The shocking election victory by Republican Donald Trump has set off protests across the United States with people setting from the frustrating loss to a political outsider they considered unfit to assume the White House storming out onto the streets in anger.
In Seattle, a gunman opened fire and wounded five people, one man critically, near a protest site in the city where people gathered after the surprise victory of Trump over favourite Hillary Clinton on Wednesday evening.
The shooting did not appear to be connected to the anti-Trump demonstrations but instead stemmed from a personal argument, said Robert Merner, assistant chief of the Seattle Police Department.
"It appears that some type of argument took place. This individual began to walk away from the crowd, then turned and fired into the crowd," Robert Merner, assistant chief of the Seattle Police Department, told Reuters.

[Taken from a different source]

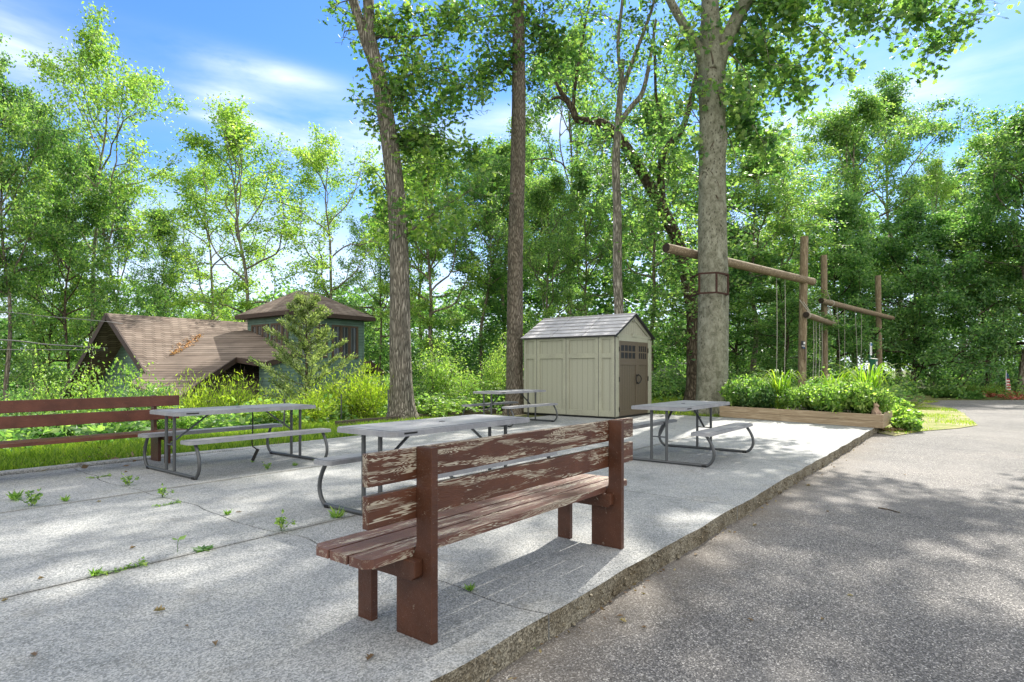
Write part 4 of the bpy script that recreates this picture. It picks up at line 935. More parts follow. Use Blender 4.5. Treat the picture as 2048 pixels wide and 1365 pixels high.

Police and witnesses said the scene of the shooting was less than a minute from the nerve centre of an anti-Trump demonstrations. The victims included one woman and one man was injured critically.
In many US cities, spontaneous anti-Trump protests took place after it was clear that a widely loathed Trump presidency had become a reality. The protesters chanted anti-Donald Trump slogans like "Not my President, not today," the CNN reported.
In Portland, protesters took to the streets shouting "No Trump, no KKK, no fascist USA". Donald Trump's policies on immigration and many other controversial topics including a ban on Muslims entering the country, as well as pledge to prosecute political rivals, had all unnerved the populace.
There were as many as 5,000 protesters in New York on Wednesday night. There were groups of agitators near the White House in Washington and people gathered outside the Trump Tower in New York where the president-elect held the election night party.
Clinton supporters held a candlelight vigil in front of the White House on Wednesday evening.
Cities like Atlanta, Austin, Boston, Chicago, Denver, Philadelphia, Portland and San Francisco also witnessed protests.
In downtown Manhattan, people walked down the Sixth Avenue holding banners that said "Not my president" "She got more votes" and "Hands off my pussy", the Guardian reported.